LEDs in Parallel; Which Transistor, and do I Need Resistors?

Question

perhaps you can help out.

So, I'm making a prop replica and light is a big part of it. To this end, I picked up three cheap LED torches, which have arrays of 9 LEDs in each. Cheaper than I could buy the LEDs separately!

Firstly, to power them I was thinking I'd use a transistor to switch them on and off, as the microcontroller couldn't handle the load if it was to switch them directly. Can you recommend a transistor that'll happily switch enough current for the 27 white LEDs when I give it a low-level signal from the microcontroller?

Secondly, as I dismantle the torches I notice they don't have any resistors in series with the LEDs. The LEDs themselves are connected in parallel, and run from three batteries (providing 4.5V) and I was thinking I'd connect the three arrays also in parallel -- so 27 LEDs in parallel, effectively.

I'm using a 5V power supply for all this, and I'm thinking the extra half volt shouldn't worry the LEDs too much, right? But do I need to add any series resistors in here, given that there weren't any in the torches?

Thanks in advance for all your advice!

Answer 1

The torches are apparently relying on the internal resistance of the LEDs and the battery to limit the current. Typical voltage drop across a single LED junction itself is usually less than 1.5V, but I've seen "single" LEDs that have a number of individual diodes inside to make up a given voltage drop, which may be what is going on.

Without measuring, it is difficult to guess the current drawn when the LEDs will be connected to your 5V supply, Typically I run them with at least 10-20 mA to light them up to a decent brightness.

As for a transistor, any mosfet with a "logic level" gate drive that can handle enough current would be suitable. One example is AOT460, which turns on when the voltage applied from gate to source is +2.2V or more. Cost $1.63 At Digikey, I would buy a few just in case.
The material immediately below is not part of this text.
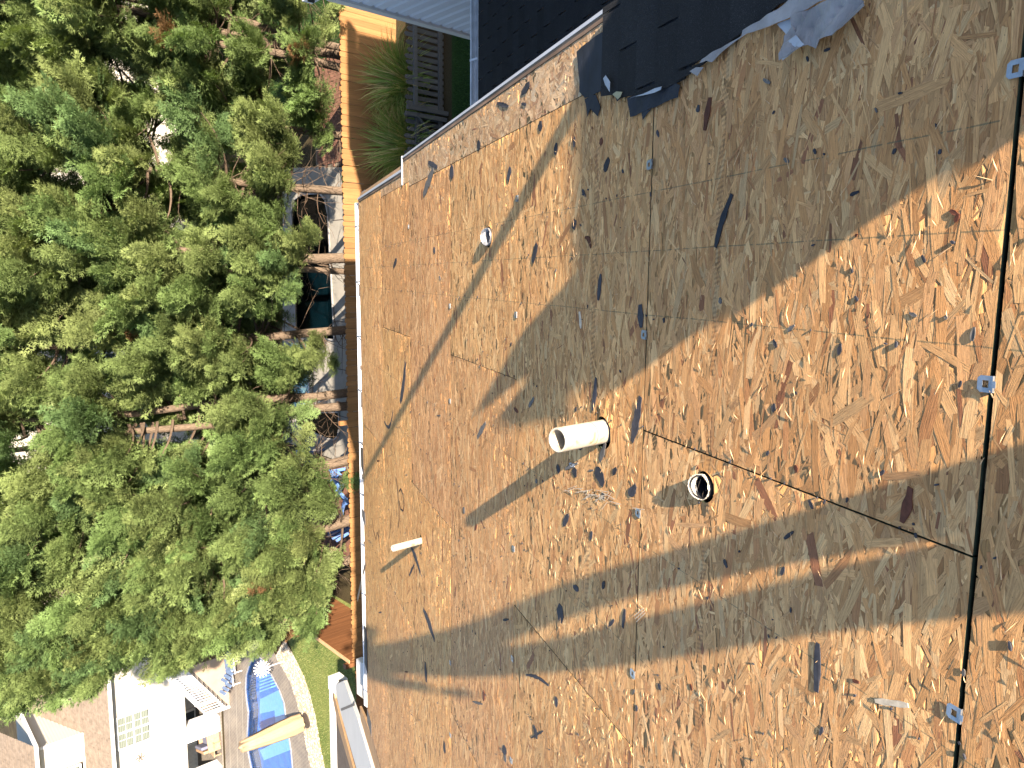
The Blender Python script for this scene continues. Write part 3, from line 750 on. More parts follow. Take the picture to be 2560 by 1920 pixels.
of = np.array([(0, 2, 5), (2, 1, 6), (1, 3, 7), (3, 0, 8), (5, 2, 6), (6, 1, 7), (7, 3, 8), (8, 0, 5), (5, 6, 4), (6, 7, 4), (7, 8, 4), (8, 5, 4)])
a = r.uniform(0, 6.28, n); sx = r.uniform(.025, .07, n); sy = sx*r.uniform(.6, 1, n); sz = sx*.55
ca, sa = np.cos(a), np.sin(a); O = octa[None]*np.stack([sx, sy, sz], 1)[:, None, :]
Vx = O[..., 0]*ca[:, None]-O[..., 1]*sa[:, None]+PS[:, 0:1]; Vy = O[..., 0]*sa[:, None]+O[..., 1]*ca[:, None]+PS[:, 1:2]
V = np.stack([Vx, Vy, O[..., 2]+0.012], 2).reshape(-1, 3); F = (np.arange(n)[:, None, None]*9+of[None]).reshape(-1, 3)
pc = np.array([(0.33, 0.30, 0.25), (0.30, 0.24, 0.15), (0.20, 0.185, 0.165), (0.42, 0.40, 0.35)])[r.integers(0, 4, n)]*r.uniform(.8, 1.1, (n, 1))
tp = NT('pebbles'); tp.col(tp.n('ShaderNodeAttribute', attribute_name='col').outputs['Color']).rough(0.7, 0.3)
o = meshnp('pebbles', V, F, tp.m, None, None, np.repeat(pc, 9, axis=0), smooth=True); o['kind'] = 'stuff'; tag(o, 'strip of pale river pebbles between the blue pool and the lawn', 'pebbles')
# closed umbrella
b = at_z(768, 1800, 0.0); ux, uy = b[0], b[1]
UH = None
for k in range(200):
    z = 1+k*0.02; q = RW.T @ (np.array([ux, uy, z])-CAMP)
    if q[0]/q[2]*FPX+CX < 596: UH = z; break
UH = UH or 3.2
e = empty('closed_umbrella', (ux, uy, 0), 'closed beige patio umbrella standing between the blue pool and the pebbles', 'umbrella')
m = MB(); V = []; F = []; SG = 24; RZ = [0.25, 0.6, 1.0, 1.5, 2.0, 2.5, UH*.88, UH*.97, UH]
RR = [0.30, .33, .31, .27, .22, .17, .10, .05, .012]
for i, z in enumerate(RZ):
    for k in range(SG):
        aa = 2*math.pi*k/SG; rr_ = RR[i]*(1+0.16*math.sin(aa*8+i*.35)); V.append((rr_*math.cos(aa), rr_*math.sin(aa), z))
for i in range(len(RZ)-1):
    for k in range(SG): F.append((i*SG+k, i*SG+(k+1) % SG, (i+1)*SG+(k+1) % SG, (i+1)*SG+k))
m.add(V, F).build('canopy', M_BEIGE, e, Matrix.Translation((ux, uy, 0)), True)
MB().tube([(ux, uy, 0), (ux, uy, UH)], .025).build('pole', M_BROWNF, e)
lathe([(0, .0), (.28, .0), (.28, .07), (.05, .12), (.04, .3)], 20).build('base', M_POT, e, Matrix.Translation((ux, uy, 0)))
lathe([(.215, .0), (.235, .02), (.235, .06), (.215, .08)], 20).build('strap', M_BROWNF, e, Matrix.Translation((ux, uy, 1.75)))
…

Or search Digikey for "FETs - Single" then restrict the results based on Vgs. Make sure the "drain to source voltage" is sufficient, as well as . The power dissipated in the mosfet will be (Rdson)*I^2, but I expect any of the ones that have a few mOhm for Rdson will not heat up too much. When you search make sure to click the "in stock" check box.

Answer 2

The cheap LED torches that have an array of LEDs in parallel rely on the fact that the forward voltage drop of the LEDs is not too much different from the battery voltage and that the batteries used are small (typically AAA type) with a fairly high internal resistance. Both these factors lead to a limit of how much current can be shoved through the LEDs.

The behavior of this type of torch is less than ideal as the battery voltage decays as they wear down. At some point the battery voltage begins to get down to the forward voltage drop of some of the LESs and they will dim in comparison to the others. Further decay of the battery voltage will show some LEDs failing to light at all and some may flicker as they sit right on the edge of being on or off.
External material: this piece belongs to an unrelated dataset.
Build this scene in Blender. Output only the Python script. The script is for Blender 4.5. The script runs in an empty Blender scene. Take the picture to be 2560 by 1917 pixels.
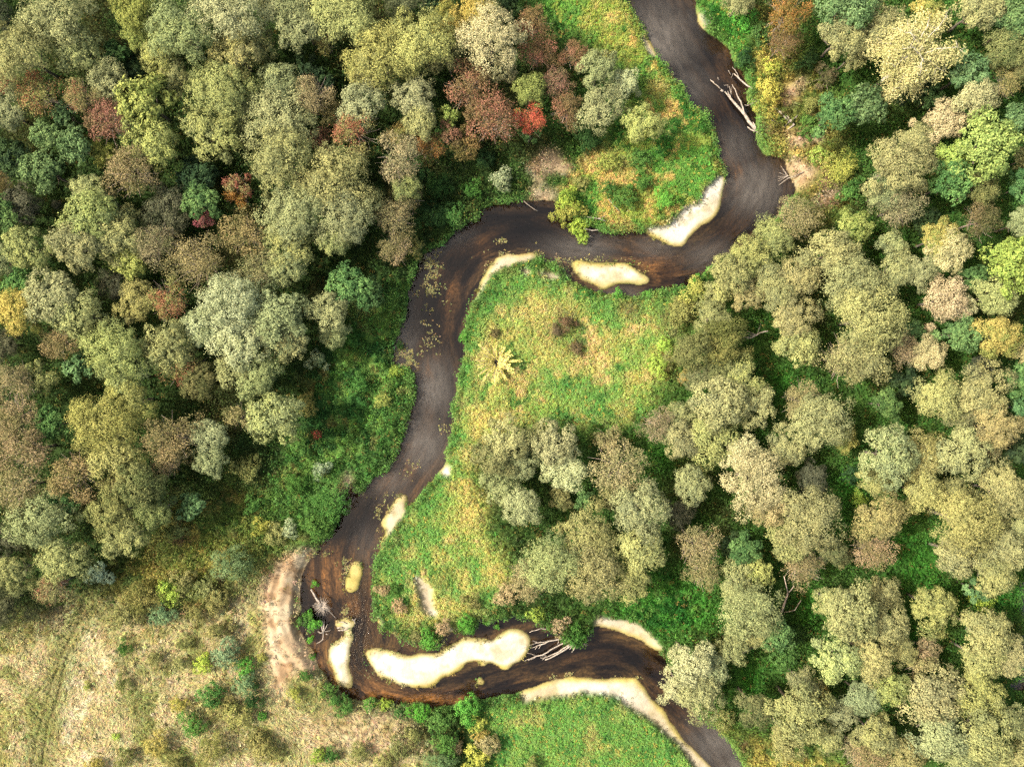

The construction and design of this type of LED torch has almost nothing to do with the quality, lifetime or reliability of the product. It as everything to do with cost to manufacture!! So just because these LED arrays are designed as they are is no justification to extend the concept to other usage scenarios.
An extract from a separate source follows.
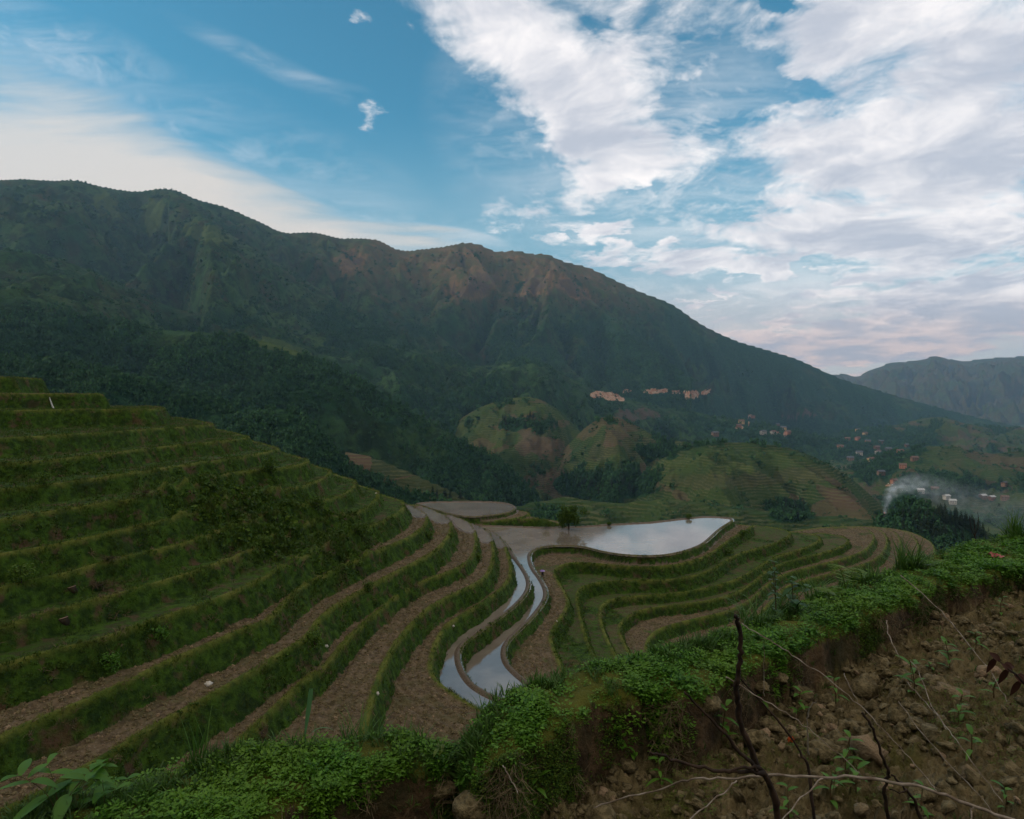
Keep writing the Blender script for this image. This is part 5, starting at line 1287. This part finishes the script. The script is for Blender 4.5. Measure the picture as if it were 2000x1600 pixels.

You would not want to take multiple of the LED arrays and simply parallel them and connect to a higher voltage supply. Especially a supply that had quite different output impedance characteristics than a set of 3-AAA batteries. As a bare minimum you should put a suitable small resistor in series with each module array to limit the current to that module. But at the same time be prepared for the array of LEDs to not all show uniform brightness.